-- begin EXCERPTED RECORDS --

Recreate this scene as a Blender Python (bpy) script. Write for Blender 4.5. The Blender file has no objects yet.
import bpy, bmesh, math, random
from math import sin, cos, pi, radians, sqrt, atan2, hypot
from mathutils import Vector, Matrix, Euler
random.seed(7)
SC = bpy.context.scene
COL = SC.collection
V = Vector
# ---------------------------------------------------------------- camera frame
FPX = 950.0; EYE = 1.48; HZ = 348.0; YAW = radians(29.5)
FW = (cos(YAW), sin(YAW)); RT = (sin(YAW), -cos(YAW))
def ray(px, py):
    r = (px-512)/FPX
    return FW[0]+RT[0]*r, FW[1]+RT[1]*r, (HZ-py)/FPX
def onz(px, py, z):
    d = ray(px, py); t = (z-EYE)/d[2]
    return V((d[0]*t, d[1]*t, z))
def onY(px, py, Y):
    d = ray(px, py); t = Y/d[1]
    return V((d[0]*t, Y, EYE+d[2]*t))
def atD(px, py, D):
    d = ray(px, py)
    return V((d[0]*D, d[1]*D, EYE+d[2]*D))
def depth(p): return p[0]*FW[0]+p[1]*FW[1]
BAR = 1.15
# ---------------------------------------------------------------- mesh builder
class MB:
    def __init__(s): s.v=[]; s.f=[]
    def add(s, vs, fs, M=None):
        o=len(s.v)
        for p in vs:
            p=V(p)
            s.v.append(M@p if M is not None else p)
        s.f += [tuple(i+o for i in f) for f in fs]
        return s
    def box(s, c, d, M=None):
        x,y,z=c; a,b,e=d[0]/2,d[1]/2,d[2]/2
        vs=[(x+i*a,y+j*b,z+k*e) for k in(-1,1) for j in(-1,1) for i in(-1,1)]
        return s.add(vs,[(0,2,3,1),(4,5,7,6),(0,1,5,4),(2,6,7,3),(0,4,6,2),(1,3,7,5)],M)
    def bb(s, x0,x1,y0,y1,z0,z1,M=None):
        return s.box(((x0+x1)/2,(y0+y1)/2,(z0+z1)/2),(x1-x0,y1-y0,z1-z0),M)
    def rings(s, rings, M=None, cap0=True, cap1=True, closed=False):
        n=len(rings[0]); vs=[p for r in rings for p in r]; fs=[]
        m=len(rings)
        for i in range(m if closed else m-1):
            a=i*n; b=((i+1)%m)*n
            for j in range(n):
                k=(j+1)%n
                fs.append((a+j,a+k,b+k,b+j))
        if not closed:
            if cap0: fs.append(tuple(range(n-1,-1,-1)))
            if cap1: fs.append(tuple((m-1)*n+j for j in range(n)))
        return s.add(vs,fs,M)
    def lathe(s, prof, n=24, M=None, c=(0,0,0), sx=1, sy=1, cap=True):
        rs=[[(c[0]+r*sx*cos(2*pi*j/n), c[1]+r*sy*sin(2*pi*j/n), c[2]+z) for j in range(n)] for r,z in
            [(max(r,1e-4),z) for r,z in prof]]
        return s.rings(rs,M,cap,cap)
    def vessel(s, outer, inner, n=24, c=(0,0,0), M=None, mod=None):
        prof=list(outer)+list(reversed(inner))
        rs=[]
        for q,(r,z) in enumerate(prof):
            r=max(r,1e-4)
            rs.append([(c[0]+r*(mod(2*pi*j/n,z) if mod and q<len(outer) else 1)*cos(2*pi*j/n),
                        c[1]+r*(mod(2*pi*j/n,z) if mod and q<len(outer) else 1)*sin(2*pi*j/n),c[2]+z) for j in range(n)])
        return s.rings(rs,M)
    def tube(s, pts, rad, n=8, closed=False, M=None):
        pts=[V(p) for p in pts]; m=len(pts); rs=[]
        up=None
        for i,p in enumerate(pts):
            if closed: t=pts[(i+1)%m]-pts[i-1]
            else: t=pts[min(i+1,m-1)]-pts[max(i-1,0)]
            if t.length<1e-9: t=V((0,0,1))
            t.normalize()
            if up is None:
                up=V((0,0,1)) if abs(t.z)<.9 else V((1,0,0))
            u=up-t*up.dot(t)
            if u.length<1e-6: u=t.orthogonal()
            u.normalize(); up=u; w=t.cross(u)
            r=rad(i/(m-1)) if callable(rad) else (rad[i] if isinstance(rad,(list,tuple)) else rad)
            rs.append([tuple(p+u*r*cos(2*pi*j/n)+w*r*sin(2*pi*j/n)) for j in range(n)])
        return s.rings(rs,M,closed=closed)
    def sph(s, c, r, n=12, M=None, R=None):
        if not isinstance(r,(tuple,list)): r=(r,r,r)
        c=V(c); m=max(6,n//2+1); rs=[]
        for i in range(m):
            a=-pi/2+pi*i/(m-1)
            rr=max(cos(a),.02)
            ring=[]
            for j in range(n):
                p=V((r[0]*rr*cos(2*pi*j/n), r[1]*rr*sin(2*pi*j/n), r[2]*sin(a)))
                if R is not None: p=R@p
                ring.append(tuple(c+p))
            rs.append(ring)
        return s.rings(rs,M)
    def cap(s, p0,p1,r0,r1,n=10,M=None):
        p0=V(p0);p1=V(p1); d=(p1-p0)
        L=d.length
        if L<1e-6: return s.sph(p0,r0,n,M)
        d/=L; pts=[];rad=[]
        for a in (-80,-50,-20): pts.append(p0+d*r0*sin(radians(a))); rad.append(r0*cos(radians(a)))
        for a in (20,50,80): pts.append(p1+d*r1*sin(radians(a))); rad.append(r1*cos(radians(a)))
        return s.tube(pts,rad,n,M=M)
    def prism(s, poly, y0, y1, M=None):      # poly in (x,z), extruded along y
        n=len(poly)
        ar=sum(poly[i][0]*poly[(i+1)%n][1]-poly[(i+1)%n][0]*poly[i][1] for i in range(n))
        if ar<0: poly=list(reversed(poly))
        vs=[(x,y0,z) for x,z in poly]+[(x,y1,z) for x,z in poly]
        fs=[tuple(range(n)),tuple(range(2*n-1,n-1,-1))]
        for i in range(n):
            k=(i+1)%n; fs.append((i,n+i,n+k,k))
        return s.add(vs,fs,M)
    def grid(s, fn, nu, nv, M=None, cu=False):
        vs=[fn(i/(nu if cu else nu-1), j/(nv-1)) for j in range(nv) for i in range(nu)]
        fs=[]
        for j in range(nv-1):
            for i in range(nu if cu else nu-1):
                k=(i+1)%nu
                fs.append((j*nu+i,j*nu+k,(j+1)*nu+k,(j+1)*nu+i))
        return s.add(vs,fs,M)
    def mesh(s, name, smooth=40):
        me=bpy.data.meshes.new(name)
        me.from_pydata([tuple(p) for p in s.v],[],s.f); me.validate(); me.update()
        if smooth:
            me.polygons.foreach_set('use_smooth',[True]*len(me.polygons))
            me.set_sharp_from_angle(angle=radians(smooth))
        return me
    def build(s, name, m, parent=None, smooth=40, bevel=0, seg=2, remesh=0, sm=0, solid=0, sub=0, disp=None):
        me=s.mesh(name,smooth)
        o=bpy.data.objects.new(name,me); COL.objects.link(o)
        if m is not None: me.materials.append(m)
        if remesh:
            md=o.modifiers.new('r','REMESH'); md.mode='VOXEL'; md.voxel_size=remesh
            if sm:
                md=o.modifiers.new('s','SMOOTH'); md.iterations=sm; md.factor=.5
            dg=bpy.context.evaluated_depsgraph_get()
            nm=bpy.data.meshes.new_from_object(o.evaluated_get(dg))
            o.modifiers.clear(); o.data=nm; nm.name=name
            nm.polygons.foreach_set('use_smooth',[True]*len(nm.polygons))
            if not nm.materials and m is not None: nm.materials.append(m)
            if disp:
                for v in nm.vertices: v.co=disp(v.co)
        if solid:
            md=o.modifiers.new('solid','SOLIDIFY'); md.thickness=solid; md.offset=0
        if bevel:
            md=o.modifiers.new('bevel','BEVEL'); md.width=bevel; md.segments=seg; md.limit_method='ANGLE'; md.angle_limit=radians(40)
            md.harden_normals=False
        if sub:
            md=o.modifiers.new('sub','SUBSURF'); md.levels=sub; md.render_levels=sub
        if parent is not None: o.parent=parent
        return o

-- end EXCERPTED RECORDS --
-- begin EXCERPTED RECORDS --

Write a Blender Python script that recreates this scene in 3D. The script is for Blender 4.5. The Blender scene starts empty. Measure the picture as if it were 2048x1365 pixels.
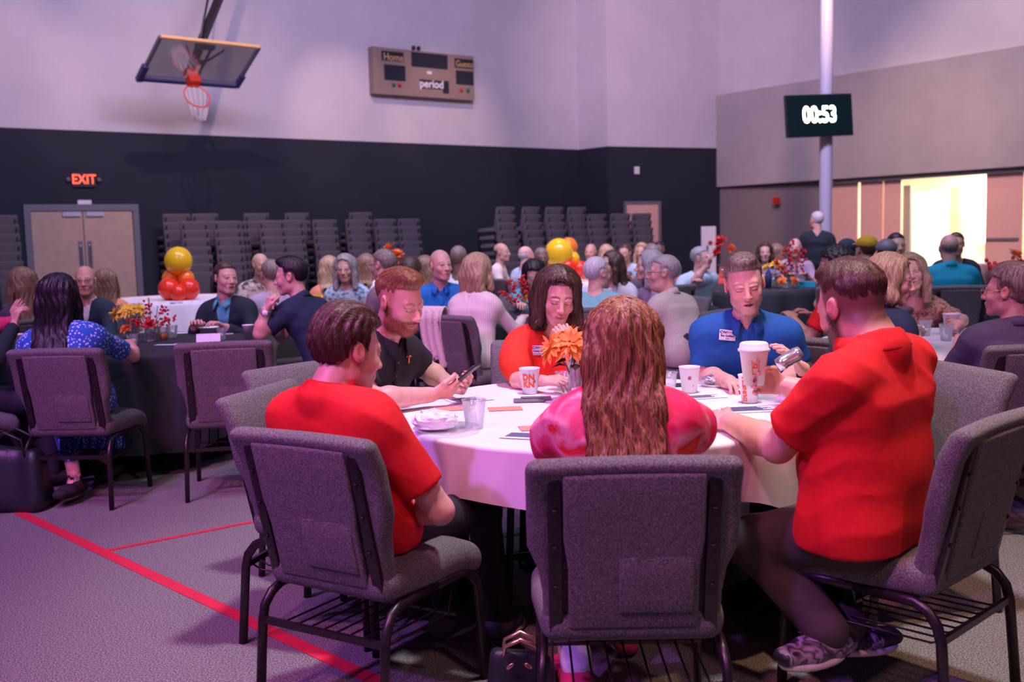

-- end EXCERPTED RECORDS --
-- begin EXCERPTED RECORDS --

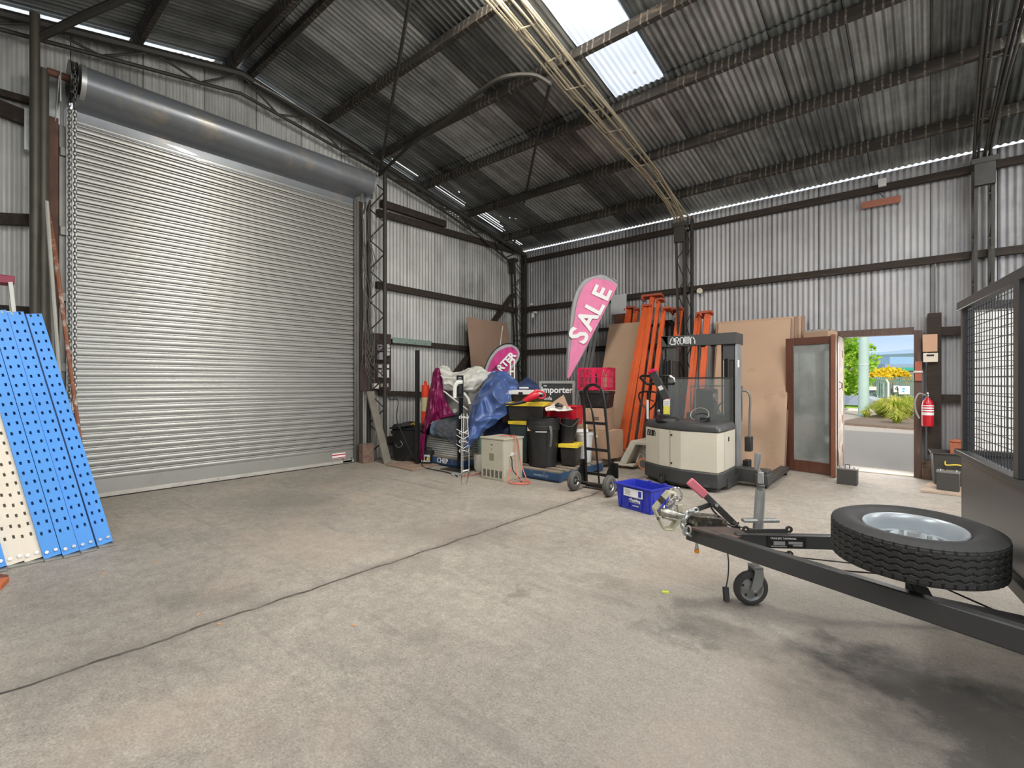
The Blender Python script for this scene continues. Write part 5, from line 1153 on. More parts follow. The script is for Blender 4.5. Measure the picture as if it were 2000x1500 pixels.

-- end EXCERPTED RECORDS --

■ SET EXERCISE ■
Your task is to report how many lines of the material include the string "objects". Give the number and no other words.

■ RESPONSE TO THE EXERCISE ■
2